Metafísica do amor
[...]
Habitualmente vê-se os poetas ocupados em pintar o amor. A pintura do amor é assunto principal de todas as obras dramáticas, trágicas ou cômicas, românticas ou clássicas, tanto nas Índias como na Europa: é igualmente o mais fecundo de todos os assuntos, tanto para a poesia lírica como para a poesia épica, sem falar da grande quantidade de romances que, há séculos, se produzem todos os anos nos países civilizados da Europa (...).
Não é, portanto, permitido duvidar da realidade do amor, nem da sua importância. Em vez de causar admiração que um filósofo procure também apoderar-se desse assunto, tema eterno de todos os poetas, deve antes surpreender que uma questão que representa na vida humana um papel tão importante tenha sido, até agora, descurada pelos filósofos, e se encontre diante de nós como uma matéria nova. De todos os filósofos, foi ainda Platão quem mais se ocupou do amor, principalmente no Banquete e no Fedro. O que ele diz sobre o assunto entra no domínio dos mitos, das fábulas e dos ditos equívocos e, sobretudo, diz respeito ao amor grego. O pouco que sobre isso diz Rousseau, em seu Discurso sobre igualdade, é falso e insuficiente; Kant, na terceira parte do Tratado sobre o sentimento de belo e sublime, trata tal assunto de um modo demasiado superficial, e por vezes inexato, como quem não entende nada do caso. (...)
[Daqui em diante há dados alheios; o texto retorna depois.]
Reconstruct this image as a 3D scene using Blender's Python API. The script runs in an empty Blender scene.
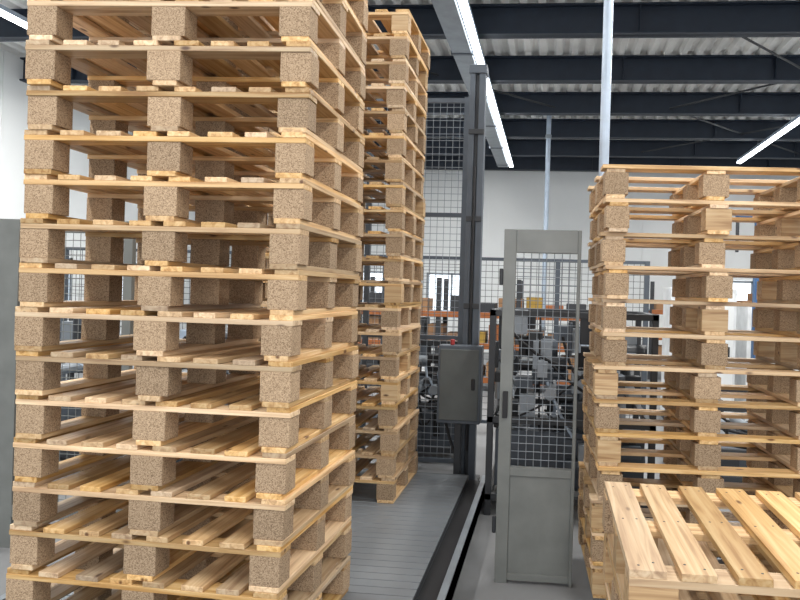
import bpy, math, random
from mathutils import Matrix, Vector
random.seed(7)
S=bpy.context.scene
S.view_settings.view_transform='Standard'

# ---------------------------------------------------------------- materials
def newmat(name):
    m=bpy.data.materials.new(name); m.use_nodes=True
    nt=m.node_tree; b=nt.nodes['Principled BSDF']; return m,nt,b
def plain(name,col,rough=.6,metal=0.,var=.12,scale=6.,bump=0.):
    m,nt,b=newmat(name)
    tc=nt.nodes.new('ShaderNodeTexCoord'); n=nt.nodes.new('ShaderNodeTexNoise')
    n.inputs['Scale'].default_value=scale; n.inputs['Detail'].default_value=6
    nt.links.new(tc.outputs['Object'],n.inputs['Vector'])
    r=nt.nodes.new('ShaderNodeValToRGB')
    r.color_ramp.elements[0].position=.3; r.color_ramp.elements[1].position=.7
    r.color_ramp.elements[0].color=(*[c*(1-var) for c in col],1)
    r.color_ramp.elements[1].color=(*[min(1,c*(1+var)) for c in col],1)
    nt.links.new(n.outputs['Fac'],r.inputs['Fac']); nt.links.new(r.outputs['Color'],b.inputs['Base Color'])
    b.inputs['Roughness'].default_value=rough; b.inputs['Metallic'].default_value=metal
    if bump>0:
        bp=nt.nodes.new('ShaderNodeBump'); bp.inputs['Strength'].default_value=bump
        nt.links.new(n.outputs['Fac'],bp.inputs['Height']); nt.links.new(bp.outputs['Normal'],b.inputs['Normal'])
    return m
def wood(name,axis,c0,c1,c2):
    m,nt,b=newmat(name); N=nt.nodes; L=nt.links
    tc=N.new('ShaderNodeTexCoord'); at=N.new('ShaderNodeAttribute'); at.attribute_name='tint'
    mp=N.new('ShaderNodeMapping')
    sc=[46,46,46]; sc[axis]=2.0; mp.inputs['Scale'].default_value=sc
    add=N.new('ShaderNodeVectorMath'); add.operation='MULTIPLY_ADD'
    add.inputs[1].default_value=(9,9,9)
    L.new(at.outputs['Color'],add.inputs[0]); L.new(tc.outputs['Object'],add.inputs[2])
    L.new(add.outputs[0],mp.inputs['Vector'])
    n=N.new('ShaderNodeTexNoise'); n.inputs['Scale'].default_value=1.; n.inputs['Detail'].default_value=5; n.inputs['Distortion'].default_value=.8
    L.new(mp.outputs[0],n.inputs['Vector'])
    r=N.new('ShaderNodeValToRGB'); e=r.color_ramp.elements
    e[0].position=.3; e[0].color=(*c0,1); e[1].position=.7; e[1].color=(*c2,1)
    k=e.new(.48); k.color=(*c1,1)
    L.new(n.outputs['Fac'],r.inputs['Fac'])
    mp2=N.new('ShaderNodeMapping'); s2=[11,11,11]; s2[axis]=4.5; mp2.inputs['Scale'].default_value=s2
    L.new(add.outputs[0],mp2.inputs['Vector'])
    v=N.new('ShaderNodeTexVoronoi'); v.inputs['Scale'].default_value=1.; L.new(mp2.outputs[0],v.inputs['Vector'])
    kr=N.new('ShaderNodeValToRGB'); kr.color_ramp.elements[0].position=.06; kr.color_ramp.elements[0].color=(1,1,1,1)
    kr.color_ramp.elements[1].position=.13; kr.color_ramp.elements[1].color=(0,0,0,1)
    L.new(v.outputs['Distance'],kr.inputs['Fac'])
    mx=N.new('ShaderNodeMix'); mx.data_type='RGBA'; L.new(kr.outputs['Color'],mx.inputs[0])
    L.new(r.outputs['Color'],mx.inputs[6]); mx.inputs[7].default_value=(.16,.07,.025,1)
    hs=N.new('ShaderNodeHueSaturation'); L.new(mx.outputs[2],hs.inputs['Color'])
    sep=N.new('ShaderNodeSeparateColor'); L.new(at.outputs['Color'],sep.inputs[0])
    mr=N.new('ShaderNodeMapRange'); mr.inputs[3].default_value=.55; mr.inputs[4].default_value=1.15
    L.new(sep.outputs[0],mr.inputs[0]); L.new(mr.outputs[0],hs.inputs['Value'])
    mr2=N.new('ShaderNodeMapRange'); mr2.inputs[3].default_value=.75; mr2.inputs[4].default_value=1.15
    L.new(sep.outputs[1],mr2.inputs[0]); L.new(mr2.outputs[0],hs.inputs['Saturation'])
    L.new(hs.outputs[0],b.inputs['Base Color'])
    bp=N.new('ShaderNodeBump'); bp.inputs['Strength'].default_value=.25; bp.inputs['Distance'].default_value=.003
    L.new(n.outputs['Fac'],bp.inputs['Height']); L.new(bp.outputs['Normal'],b.inputs['Normal'])
    b.inputs['Roughness'].default_value=.5
    return m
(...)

A definição de Spinoza merece ser citada pela sua extrema simplicidade: Amor é um estremecer acompanhado da ideia de uma causa externa. Não tenho, portanto, que me servir dos meus predecessores, nem que os refutar. Não foi pelos livros, foi pela observação da vida exterior que este assunto se me impôs, e tomou lugar no conjunto das minhas considerações (...). Qualquer inclinação terna, seja qual for a atitude etérea que afete, tem, na realidade, todas as suas raízes no instinto natural dos sexos;
[...] Todas as paixões amorosas da geração presente não são, portanto, para a humanidade inteira, senão a séria meditação sobre a composição das gerações futuras, da qual, por sua vez, dependem outras incontáveis gerações. (...) Porque o indivíduo é para a espécie o que a superfície dos corpos é para os próprios corpos. É por isso que se torna algo tão difícil despertar interesse num drama onde se não introduza uma intriga amorosa; e, contudo, não obstante o uso diário que se lhe dá, o assunto nunca se esgota.
Quando o instinto dos sexos se manifesta na consciência de cada indivíduo de uma maneira vaga, geral e sem determinação precisa, é a vontade de viver absoluta, fora de todo o fenômeno, que surge. Quando num ser consciente o instinto do amor se especializa num determinado indivíduo, é essa mesma vontade que aspira a viver num ente novo e distinto, exatamente determinado. (...) Por muito desinteressada e ideal que possa parecer a admiração por uma pessoa amada, o alvo final é na realidade a criação de um novo ser, determinado na sua natureza: prova-o o fato de o amor não se contentar com um sentimento recíproco, mas exigir a posse, o essencial, isto é, o gozo físico.
SCHOPENHAUER,Artur. O amor, As dores do mundo, São Paulo:Edipro, 2014.